▶ **Prompt**
Everything from the first line down to the line containing "rope.location = (3.02, -.440, 0);" is to be retyped exactly, both ends included, with pictures left out.

▶ **Material**
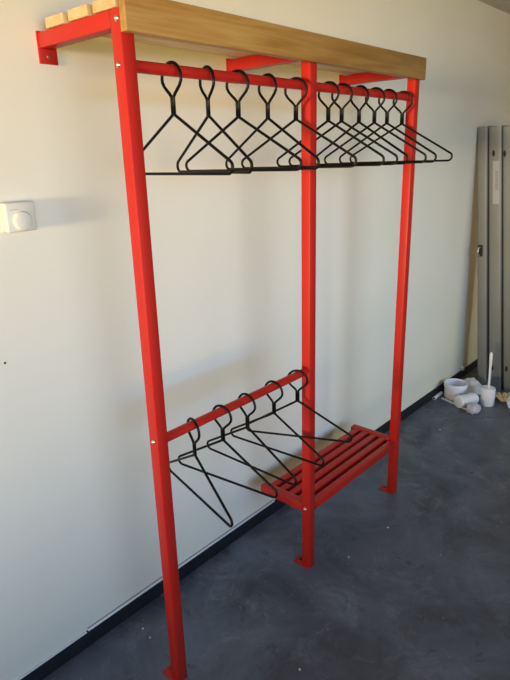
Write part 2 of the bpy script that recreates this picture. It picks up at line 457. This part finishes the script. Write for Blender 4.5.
bm = bmesh.new()
pr = [Vector((2.712, -.052, .0125)), Vector((2.775, -.051, .0125))]
sweep(bm, [Vector((0, 0, 0)), Vector((.0, .0, 0))+(pr[1]-pr[0])*2.0], .0122, 18)
tb = tag(from_bm('plastic_tube', bm, M['plastic'], auto=50), 'short white plastic tube lying along the skirting left of the pot', 'tube')
tb.location = pr[0]
hole = lathe_obj('bore_shade', [(0, 0), (.008, 0), (.008, .001), (0, .001)], M['dark'], tb, Matrix.Translation((-.0005, 0, 0)) @ Matrix.Rotation(-PI/2, 4, 'Y'), 16)  # dark disc on the capped end paints the shade of the hollow
hole['label'] = 'dark disc painted as the shade in the open end'
dv = Vector((-.075, -.215, 0)); L_ = dv.length
bm = bmesh.new(); add_box(bm, (0, -.009, 0), (L_, .009, .008), .002)
st = tag(from_bm('plastic_strip', bm, M['plastic'], auto=40), 'thin white plastic strip on the floor in front of the pot', 'strip')
st.location = (2.770, -.085, 0); st.rotation_euler = (0, 0, math.atan2(dv.y, dv.x))

bh = thing('brush_holder', 'white cylindrical toilet brush holder on the floor before the steel channels', 'brush holder', (2.868, -.370, 0))
lathe_obj('cup', [(0, 0), (.043, 0), (.046, .004), (.0465, .120), (.044, .126), (.041, .126), (.040, .120), (.040, .008), (0, .008)], M['plastic'], bh)
br = thing('toilet_brush', 'white toilet brush with tall thin handle standing in the holder', 'brush', (2.868, -.370, .008))
lathe_obj('brush_head', [(0, 0), (.028, .004), (.034, .02), (.034, .070), (.026, .084), (.010, .090), (0, .090)], M['plastic'], br)
lathe_obj('cap', [(.008, .094), (.036, .100), (.039, .108), (.036, .114), (.014, .120), (.008, .122)], M['plastic'], br)
tube('handle', [(0, 0, .085), (.0, .002, .2), (.001, .005, .30), (.002, .007, .355), (.002, .008, .374)], [.0085, .0075, .009, .0105, .006], M['plastic'], br, 14)

bm = bmesh.new(); rp = []
for k in range(150):
    tt = k/149; a = tt*2*PI*4.3
    rp.append((.085*(tt-.5)*1.5+.026*math.cos(a), .034*math.sin(a)-.02*math.sin(3*tt), .017+.021*(1+math.sin(2.3*a))*.6))
sweep(bm, rp, .010, 9)
rope = tag(from_bm('rope', bm, M['rope'], auto=60), 'knotted beige rope heap on the floor right of the brush holder', 'rope')
rope.location = (3.02, -.440, 0); rope.rotation_euler = (0, 0, math.radians(-45))

ld = thing('plastic_tub', 'small white round plastic tub on its side by the rope, cut by photo edge', 'tub', (2.93, -.520, .043), rot=(PI/2, 0, math.radians(-62)))
lathe_obj('shell', [(0, -.006), (.036, -.006), (.042, 0), (.043, .050), (.040, .050), (.038, .004), (0, .002)], M['plastic'], ld)

bm = bmesh.new(); add_box(bm, (-.012, -.022, -.012), (.012, 0, .022), .003)
stub = tag(from_bm('wall_clip', bm, M['cream_plastic'], auto=40), 'small white clip on the wall just above the skirting behind the pot', 'clip')
stub.location = (3.225, YW, .082)

def chip(x, y, s, label):
    bm = bmesh.new(); bmesh.ops.create_icosphere(bm, subdivisions=1, radius=1)
    for v in bm.verts: v.co = Vector((v.co.x*s*random.uniform(.7, 1.2), v.co.y*s*random.uniform(.6, 1.1), v.co.z*s*.4))
    z = min(v.co.z for v in bm.verts)
    o = tag(from_bm('plaster_chip', bm, M['chip']), label, 'chip', 'white plaster chips on the floor')
    o.location = (x, y, -z); o.rotation_euler = (0, 0, random.uniform(0, 6))
chip(.067, -.123, .0055, 'white plaster chip on the floor near the wall behind the left post')
chip(.058, -.177, .0045, 'smaller white plaster chip nearer the left red post')
chip(1.200, -.529, .0065, 'white plaster chip on the floor between the middle and right posts')
chip(.307, -.686, .006, 'white plaster chip at the bottom of the floor right of left post')
chip(.905, -.500, .005, 'white plaster chip just right of the middle post foot')
chip(2.301, -.285, .006, 'white plaster chip on the floor beyond the right red post')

▶ **Response**
Write part 2 of the bpy script that recreates this picture. It picks up at line 457. This part finishes the script. Write for Blender 4.5.
bm = bmesh.new()
pr = [Vector((2.712, -.052, .0125)), Vector((2.775, -.051, .0125))]
sweep(bm, [Vector((0, 0, 0)), Vector((.0, .0, 0))+(pr[1]-pr[0])*2.0], .0122, 18)
tb = tag(from_bm('plastic_tube', bm, M['plastic'], auto=50), 'short white plastic tube lying along the skirting left of the pot', 'tube')
tb.location = pr[0]
hole = lathe_obj('bore_shade', [(0, 0), (.008, 0), (.008, .001), (0, .001)], M['dark'], tb, Matrix.Translation((-.0005, 0, 0)) @ Matrix.Rotation(-PI/2, 4, 'Y'), 16)  # dark disc on the capped end paints the shade of the hollow
hole['label'] = 'dark disc painted as the shade in the open end'
dv = Vector((-.075, -.215, 0)); L_ = dv.length
bm = bmesh.new(); add_box(bm, (0, -.009, 0), (L_, .009, .008), .002)
st = tag(from_bm('plastic_strip', bm, M['plastic'], auto=40), 'thin white plastic strip on the floor in front of the pot', 'strip')
st.location = (2.770, -.085, 0); st.rotation_euler = (0, 0, math.atan2(dv.y, dv.x))

bh = thing('brush_holder', 'white cylindrical toilet brush holder on the floor before the steel channels', 'brush holder', (2.868, -.370, 0))
lathe_obj('cup', [(0, 0), (.043, 0), (.046, .004), (.0465, .120), (.044, .126), (.041, .126), (.040, .120), (.040, .008), (0, .008)], M['plastic'], bh)
br = thing('toilet_brush', 'white toilet brush with tall thin handle standing in the holder', 'brush', (2.868, -.370, .008))
lathe_obj('brush_head', [(0, 0), (.028, .004), (.034, .02), (.034, .070), (.026, .084), (.010, .090), (0, .090)], M['plastic'], br)
lathe_obj('cap', [(.008, .094), (.036, .100), (.039, .108), (.036, .114), (.014, .120), (.008, .122)], M['plastic'], br)
tube('handle', [(0, 0, .085), (.0, .002, .2), (.001, .005, .30), (.002, .007, .355), (.002, .008, .374)], [.0085, .0075, .009, .0105, .006], M['plastic'], br, 14)

bm = bmesh.new(); rp = []
for k in range(150):
    tt = k/149; a = tt*2*PI*4.3
    rp.append((.085*(tt-.5)*1.5+.026*math.cos(a), .034*math.sin(a)-.02*math.sin(3*tt), .017+.021*(1+math.sin(2.3*a))*.6))
sweep(bm, rp, .010, 9)
rope = tag(from_bm('rope', bm, M['rope'], auto=60), 'knotted beige rope heap on the floor right of the brush holder', 'rope')
rope.location = (3.02, -.440, 0); rope.rotation_euler = (0, 0, math.radians(-45))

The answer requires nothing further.